• Information supplied
************

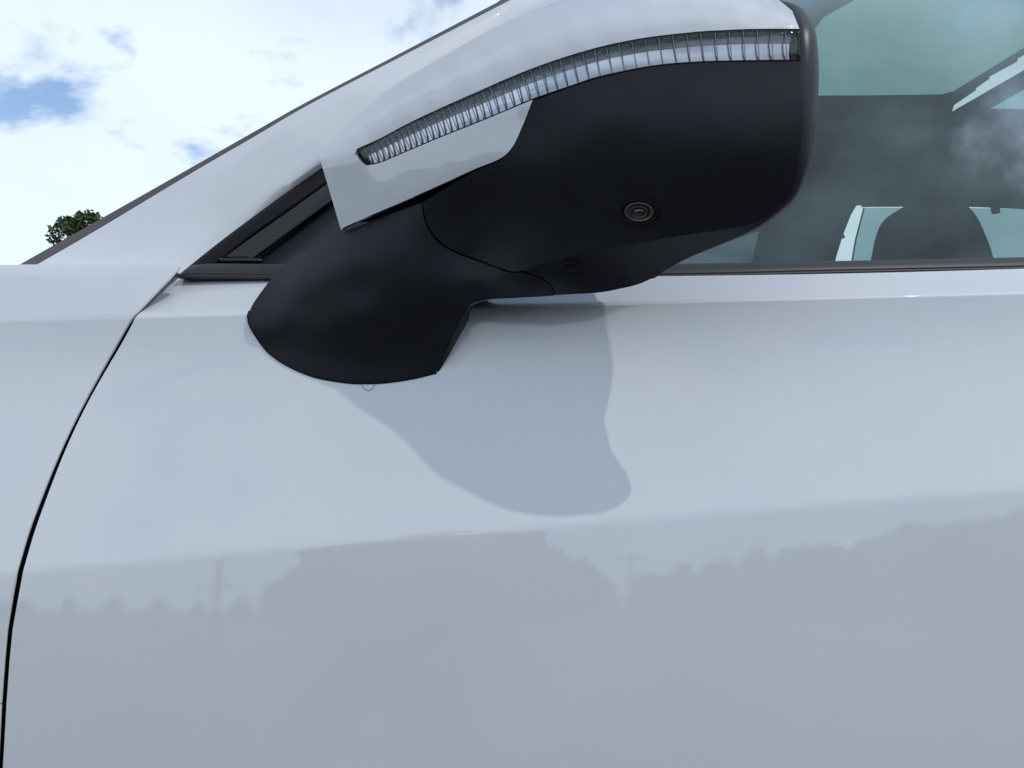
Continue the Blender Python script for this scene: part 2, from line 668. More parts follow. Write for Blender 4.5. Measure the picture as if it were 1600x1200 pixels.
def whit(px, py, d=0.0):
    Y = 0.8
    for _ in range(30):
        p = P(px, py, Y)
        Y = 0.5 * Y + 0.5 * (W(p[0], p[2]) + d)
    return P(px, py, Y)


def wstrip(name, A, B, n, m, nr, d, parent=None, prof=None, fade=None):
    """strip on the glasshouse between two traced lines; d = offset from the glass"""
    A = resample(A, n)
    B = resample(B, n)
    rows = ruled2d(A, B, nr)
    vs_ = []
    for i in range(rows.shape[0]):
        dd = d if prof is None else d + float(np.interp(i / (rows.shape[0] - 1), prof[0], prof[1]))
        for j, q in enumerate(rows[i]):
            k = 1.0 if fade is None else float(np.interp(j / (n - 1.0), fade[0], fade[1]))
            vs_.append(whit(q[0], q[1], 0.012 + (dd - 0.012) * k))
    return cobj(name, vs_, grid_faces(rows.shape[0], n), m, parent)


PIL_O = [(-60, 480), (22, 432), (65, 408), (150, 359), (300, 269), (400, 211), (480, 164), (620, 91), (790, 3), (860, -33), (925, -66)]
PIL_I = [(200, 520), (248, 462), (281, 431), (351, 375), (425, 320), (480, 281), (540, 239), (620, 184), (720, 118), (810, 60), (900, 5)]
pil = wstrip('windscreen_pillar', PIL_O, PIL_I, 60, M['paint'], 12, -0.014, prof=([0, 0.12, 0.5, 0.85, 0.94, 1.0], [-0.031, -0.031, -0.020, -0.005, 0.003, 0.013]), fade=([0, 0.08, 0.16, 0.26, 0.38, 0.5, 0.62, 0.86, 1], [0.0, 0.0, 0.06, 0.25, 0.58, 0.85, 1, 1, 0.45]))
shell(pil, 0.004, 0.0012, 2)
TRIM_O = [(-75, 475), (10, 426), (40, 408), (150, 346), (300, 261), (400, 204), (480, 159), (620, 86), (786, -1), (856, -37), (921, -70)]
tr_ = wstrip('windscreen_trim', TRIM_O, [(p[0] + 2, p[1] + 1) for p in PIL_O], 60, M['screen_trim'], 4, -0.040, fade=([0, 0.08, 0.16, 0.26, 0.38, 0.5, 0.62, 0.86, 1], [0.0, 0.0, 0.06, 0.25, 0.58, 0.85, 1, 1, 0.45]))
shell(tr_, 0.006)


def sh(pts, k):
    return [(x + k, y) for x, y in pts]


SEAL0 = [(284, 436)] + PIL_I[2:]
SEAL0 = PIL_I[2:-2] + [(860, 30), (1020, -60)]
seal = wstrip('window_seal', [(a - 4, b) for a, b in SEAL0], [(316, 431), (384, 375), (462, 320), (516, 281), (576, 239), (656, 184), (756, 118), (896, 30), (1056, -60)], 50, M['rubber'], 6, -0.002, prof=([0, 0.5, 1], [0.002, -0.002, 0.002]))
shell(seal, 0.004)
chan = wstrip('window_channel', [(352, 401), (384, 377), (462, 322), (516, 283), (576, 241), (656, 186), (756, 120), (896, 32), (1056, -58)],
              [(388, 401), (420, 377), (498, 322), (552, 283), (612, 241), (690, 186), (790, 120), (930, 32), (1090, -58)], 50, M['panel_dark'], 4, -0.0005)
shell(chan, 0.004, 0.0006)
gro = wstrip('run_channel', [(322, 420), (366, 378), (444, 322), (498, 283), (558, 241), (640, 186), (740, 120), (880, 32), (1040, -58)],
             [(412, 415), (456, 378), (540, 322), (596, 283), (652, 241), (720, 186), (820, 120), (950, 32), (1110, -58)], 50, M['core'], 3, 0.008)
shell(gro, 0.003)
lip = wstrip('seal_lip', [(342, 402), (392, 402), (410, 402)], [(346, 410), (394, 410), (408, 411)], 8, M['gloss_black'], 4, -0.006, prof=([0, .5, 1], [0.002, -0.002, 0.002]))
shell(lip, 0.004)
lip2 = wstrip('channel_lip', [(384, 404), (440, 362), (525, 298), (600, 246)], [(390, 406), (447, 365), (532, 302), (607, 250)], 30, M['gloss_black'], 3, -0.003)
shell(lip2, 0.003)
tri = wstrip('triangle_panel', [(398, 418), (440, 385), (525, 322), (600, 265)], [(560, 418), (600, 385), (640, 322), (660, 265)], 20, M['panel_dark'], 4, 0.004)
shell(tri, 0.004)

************

Copy out every line of the material above exactly, skipping the pictures.

Continue the Blender Python script for this scene: part 2, from line 668. More parts follow. Write for Blender 4.5. Measure the picture as if it were 1600x1200 pixels.
def whit(px, py, d=0.0):
    Y = 0.8
    for _ in range(30):
        p = P(px, py, Y)
        Y = 0.5 * Y + 0.5 * (W(p[0], p[2]) + d)
    return P(px, py, Y)


def wstrip(name, A, B, n, m, nr, d, parent=None, prof=None, fade=None):
    """strip on the glasshouse between two traced lines; d = offset from the glass"""
    A = resample(A, n)
    B = resample(B, n)
    rows = ruled2d(A, B, nr)
    vs_ = []
    for i in range(rows.shape[0]):
        dd = d if prof is None else d + float(np.interp(i / (rows.shape[0] - 1), prof[0], prof[1]))
        for j, q in enumerate(rows[i]):
            k = 1.0 if fade is None else float(np.interp(j / (n - 1.0), fade[0], fade[1]))
            vs_.append(whit(q[0], q[1], 0.012 + (dd - 0.012) * k))
    return cobj(name, vs_, grid_faces(rows.shape[0], n), m, parent)


PIL_O = [(-60, 480), (22, 432), (65, 408), (150, 359), (300, 269), (400, 211), (480, 164), (620, 91), (790, 3), (860, -33), (925, -66)]
PIL_I = [(200, 520), (248, 462), (281, 431), (351, 375), (425, 320), (480, 281), (540, 239), (620, 184), (720, 118), (810, 60), (900, 5)]
pil = wstrip('windscreen_pillar', PIL_O, PIL_I, 60, M['paint'], 12, -0.014, prof=([0, 0.12, 0.5, 0.85, 0.94, 1.0], [-0.031, -0.031, -0.020, -0.005, 0.003, 0.013]), fade=([0, 0.08, 0.16, 0.26, 0.38, 0.5, 0.62, 0.86, 1], [0.0, 0.0, 0.06, 0.25, 0.58, 0.85, 1, 1, 0.45]))
shell(pil, 0.004, 0.0012, 2)
TRIM_O = [(-75, 475), (10, 426), (40, 408), (150, 346), (300, 261), (400, 204), (480, 159), (620, 86), (786, -1), (856, -37), (921, -70)]
tr_ = wstrip('windscreen_trim', TRIM_O, [(p[0] + 2, p[1] + 1) for p in PIL_O], 60, M['screen_trim'], 4, -0.040, fade=([0, 0.08, 0.16, 0.26, 0.38, 0.5, 0.62, 0.86, 1], [0.0, 0.0, 0.06, 0.25, 0.58, 0.85, 1, 1, 0.45]))
shell(tr_, 0.006)


def sh(pts, k):
    return [(x + k, y) for x, y in pts]


SEAL0 = [(284, 436)] + PIL_I[2:]
SEAL0 = PIL_I[2:-2] + [(860, 30), (1020, -60)]
seal = wstrip('window_seal', [(a - 4, b) for a, b in SEAL0], [(316, 431), (384, 375), (462, 320), (516, 281), (576, 239), (656, 184), (756, 118), (896, 30), (1056, -60)], 50, M['rubber'], 6, -0.002, prof=([0, 0.5, 1], [0.002, -0.002, 0.002]))
shell(seal, 0.004)
chan = wstrip('window_channel', [(352, 401), (384, 377), (462, 322), (516, 283), (576, 241), (656, 186), (756, 120), (896, 32), (1056, -58)],
              [(388, 401), (420, 377), (498, 322), (552, 283), (612, 241), (690, 186), (790, 120), (930, 32), (1090, -58)], 50, M['panel_dark'], 4, -0.0005)
shell(chan, 0.004, 0.0006)
gro = wstrip('run_channel', [(322, 420), (366, 378), (444, 322), (498, 283), (558, 241), (640, 186), (740, 120), (880, 32), (1040, -58)],
             [(412, 415), (456, 378), (540, 322), (596, 283), (652, 241), (720, 186), (820, 120), (950, 32), (1110, -58)], 50, M['core'], 3, 0.008)
shell(gro, 0.003)
lip = wstrip('seal_lip', [(342, 402), (392, 402), (410, 402)], [(346, 410), (394, 410), (408, 411)], 8, M['gloss_black'], 4, -0.006, prof=([0, .5, 1], [0.002, -0.002, 0.002]))
shell(lip, 0.004)
lip2 = wstrip('channel_lip', [(384, 404), (440, 362), (525, 298), (600, 246)], [(390, 406), (447, 365), (532, 302), (607, 250)], 30, M['gloss_black'], 3, -0.003)
shell(lip2, 0.003)
tri = wstrip('triangle_panel', [(398, 418), (440, 385), (525, 322), (600, 265)], [(560, 418), (600, 385), (640, 322), (660, 265)], 20, M['panel_dark'], 4, 0.004)
shell(tri, 0.004)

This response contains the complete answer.